Page:Alan Turing - Proposed Electronic Calculator (1945).pdf/49

This page has been proofread, but needs to be validated.

– 48 –

(1) All the well established forms of storage (excepting the cerebral cortex) are either very expensive and bulky, or else have a very high accessibility time.

(2) The really economical systems consist of layers packed into the form of a solid. They are read by exposing the layer wanted.

(3) The systems which are both economical and fairly fast have the information arranged in two dimensions. This apparently applies even to the cerebral cortex.

(4) Much the most hopeful scheme, for economy combined with speed, seems to be the ‘storage tube’ or ‘iconoscope’ (in J. v. Neumann's terminology).

(5) Some use could probably also be made of magnetic tape and of film for cases where the accessibility time is not very critical.

(iii) Storage tubes. In an iconoscope as used in television a picture of a scene is stored as a charge pattern on a mosaic, and is subsequently read by scanning the pattern with an electron beam. The electron beam brings the charge density back to a standard value and the charge lost by the mosaic registers itself through its capacity to a ‘signal plate’ behind the mosaic. The information stored in this way on an iconoscope, using a 500 line system, corresponds to a quarter of a million digits.

One might possibly use an actual iconoscope as a method of storage, but there are better arrangements. Instead of putting the charge pattern on to the ‘mosaic’ with light we can put it on with an electron beam. The density of the charge pattern left by the beam can be varied by modulating either the voltage of the signal plate or the current in the beam. The advantages of this are:

(a) The charge pattern can be set up more quickly with an electron beam than with light.

(b) Less apparatus is required.

(c) The same beam can be used for reading and recording, so that distortion of the pattern does not matter.

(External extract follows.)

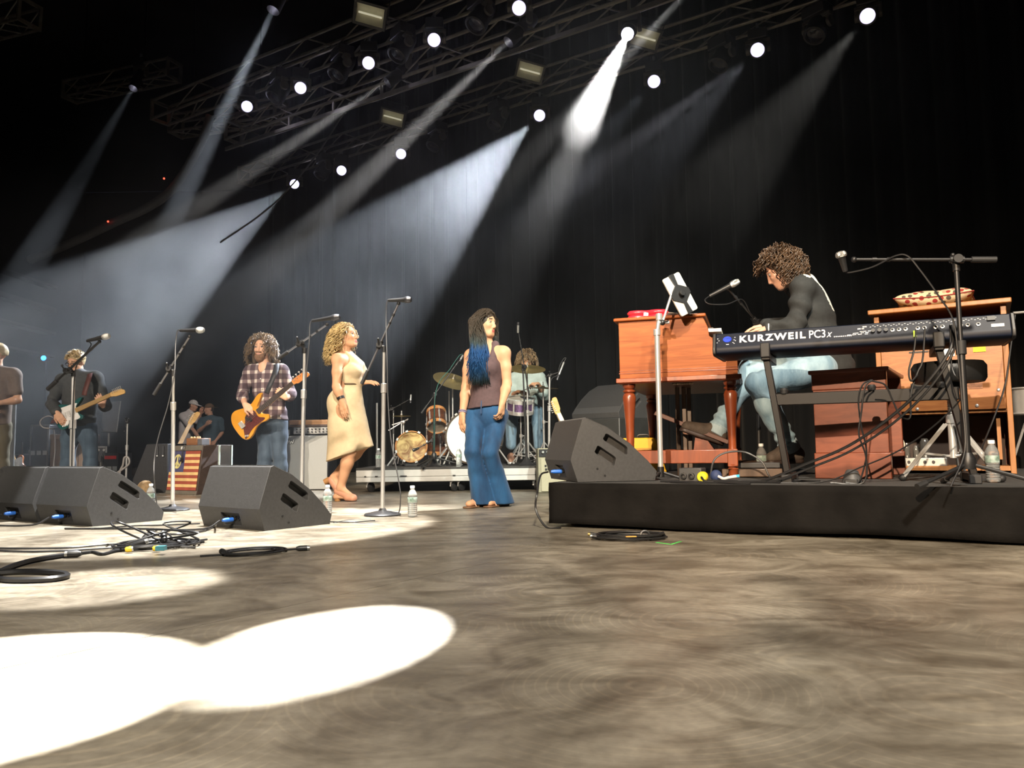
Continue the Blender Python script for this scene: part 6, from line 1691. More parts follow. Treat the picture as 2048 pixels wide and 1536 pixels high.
def shoe(name, mt, parent, an, toe, g=0.012, top=0.07, sole=None, vox=0.008):
    F = Flesh(vox); foot(F, an, toe, 1.0, g); F.cut(V((0, 0, V(toe).z - 0.004)), (0, 0, -1)); F.cut(V(an) + V((0, 0, top)), (0, 0, 1))
    o = F.obj(name, mt, parent)
    if sole:
        F = Flesh(vox); d = V(toe) - V(an); d.z = 0; d.normalize(); z = V((0, 0, 1)); h = V((V(an).x, V(an).y, V(toe).z)) - d * 0.05
        F.cap(h, V(toe) + d * 0.012, 0.042, 0.044, 0.01); F.cut(V(toe) + z * 0.012, z); F.cut(V(toe) - z * 0.016, -z); F.obj('sole', sole, o)
    return o
def person(label, loc):
    return thing('person', label, 'person', (loc.x, loc.y, loc.z), world=True)
def curly(b, pts, rnd, length, out, curl_r, turns, rad, c, drop=1.0, n=14, back=None, sides=3, keep=None):
    for p, nrm, x, y, z in pts:
        L_ = length * rnd.uniform(0.75, 1.15); ph = rnd.uniform(0, 6.28); tn = turns * rnd.uniform(0.8, 1.2)
        d0 = (nrm + V((rnd.uniform(-.25, .25), rnd.uniform(-.25, .25), rnd.uniform(-.1, .3)))).normalized()
        P = []; q = V(p)
        for j in range(n):
            t = j / (n - 1)
            dirn = (d0 * max(0.0, 1 - t * 1.7) * out + V((0, 0, -1)) * (0.12 + t * 1.4) * drop + (V(back) * 0.3 if back is not None else V()))
            if j: q = q + dirn.normalized() * (L_ / (n - 1))
            v_ = q - V(c)
            if v_.length < 0.112 and t > 0.05: q = V(c) + v_.normalized() * 0.112
            e1 = dirn.orthogonal().normalized(); e2 = dirn.normalized().cross(e1)
            a = ph + tn * t * 6.28; cr = curl_r * min(1.0, t * 4)
            P.append(q + e1 * cos(a) * cr + e2 * sin(a) * cr)
        if keep is not None and not keep(P[-1]): continue
        b.tube(P, [rad * (1.05 - 0.5 * j / (n - 1)) for j in range(n)], sides)
def cap_hair(c, f, u, r, k, grow, vox, mt, name, parent, extra=None, cutp=None):
    F = Flesh(vox); R = (r, f, u)
    F.ell(V(c) + u * 0.024 * k - f * 0.020 * k, ((0.074 + grow) * k, (0.090 + grow) * k, (0.093 + grow) * k), R, 0.02)
    if extra: extra(F)
    for p, n in (cutp or []): F.cut(p, n, 0.01)
    return F
# ======== woman in blue flared jeans
D = 6.17
A = lambda x, y, dy=0.0: at(x, y, D + dy)
P1 = person('woman with blue-ended long dark hair in plum tank top and flared jeans', V((A(978, 1000).x, D, 0)))
tf = V((-0.32, -0.95, 0)).normalized()
J = dict(pel=A(974, 822), chest=A(973, 739, -0.01), neck=A(975, 694, 0.02), sl=A(1006, 706, -0.05), sr=A(945, 711, 0.07), f=tf)
SL, EL, WL = A(1009, 707, -0.05), A(1014, 768, -0.05), A(1004, 808, -0.14)
SR, ER, WR = A(940, 712, 0.07), A(932, 774, 0.06), A(925, 828, -0.02)
HL, KL, NL = A(995, 832, 0.02), A(979, 906, -0.13), A(1003, 996, 0.06)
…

It seems probable that a suitable storage system can be developed without involving any new types of tube, using in fact an ordinary cathode ray tube with tin-foil over the screen to act as a signal plate. It will be necessary to furbish up the charge pattern from time to time, as it will tend to become dissipated. The pattern is said to last for days when there is no electron beam, but if we have a beam scanning one part of the target it will send out secondary electrons which will tend to destroy the remainder of the pattern. If we were always scanning the pattern in a regular manner as in television this would raise no serious problems. As it is we shall have to provide fairly elaborate switching arrangements to be applied when we wish to take off a particular piece of information. It will be necessary to stop the beam from scanning in the refurbishing cycle, switch to the point from which the information required is to be taken, do some scanning there, replace the information removed by the scanning, and return to refurbishing from the point left off. Arrangements must also be made to make sure that refurbishing does not get neglected for too long because of more pressing duties. None of this involves any fundamental difficulty, but no doubt it will take time to develop.